Bobby Jindal is Making a Fool of Himself

Bobby Jindal has acquired a bad case of what we might call Romney Syndrome, the determination to become President at any cost. His latest stunt is suing the Education Department over the Common Core education reform scheme. This is rich because 1) back when Common Core was popular with conservatives, Jindal was a big supporter, and 2) Jindal has so far been unable to get his own state to give up on its version of Common Core. He has just decided that grandstanding against Common Core will help make him the conservative champion in the primaries, so away he goes.

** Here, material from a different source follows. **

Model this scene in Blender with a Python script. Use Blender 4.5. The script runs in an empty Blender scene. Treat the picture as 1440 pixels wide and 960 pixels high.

I find Jindal ridiculous. He has alienated many of his friends in Louisiana by taking stand after stand that has nothing to do with the actual politics of Louisiana and everything to do with his own vision of the 2016 nomination contest. He is hardly the first governor to arrange his time in office as a resume-building exercise, but he is just so crass and obvious about it. He flaunts both his ambition and his emptiness. My favorite example was when Jindal gave a speech to the Republican National Committee and said that Republicans "can't afford to be the stupid party," then went on to embrace all of the positions that led pundits to drag out the "stupid party" label in the first place. (Viz., he said Republicans should not be the party of austerity, then called for a balanced budget.)

I don't really expect very much of politicians. But shouldn't a candidate for President have something to offer beyond the recitation of slogans and relentless catering to the whims of the party base? I hate Ted Cruz but I do believe he means much of what he says. After his epic battle with Wisconsin's unions, I think everybody knows where Scott Walker is coming from. Marco Rubio may be an empty suit, but at least he is handsome and stylish and seems well-informed about important issues. Rand Paul may have shed his most extreme and interesting positions as he gets ready to run, but I still think he would govern very differently from the other candidates. What does Jindal have to offer? The more he talks, the smaller and less significant he seems.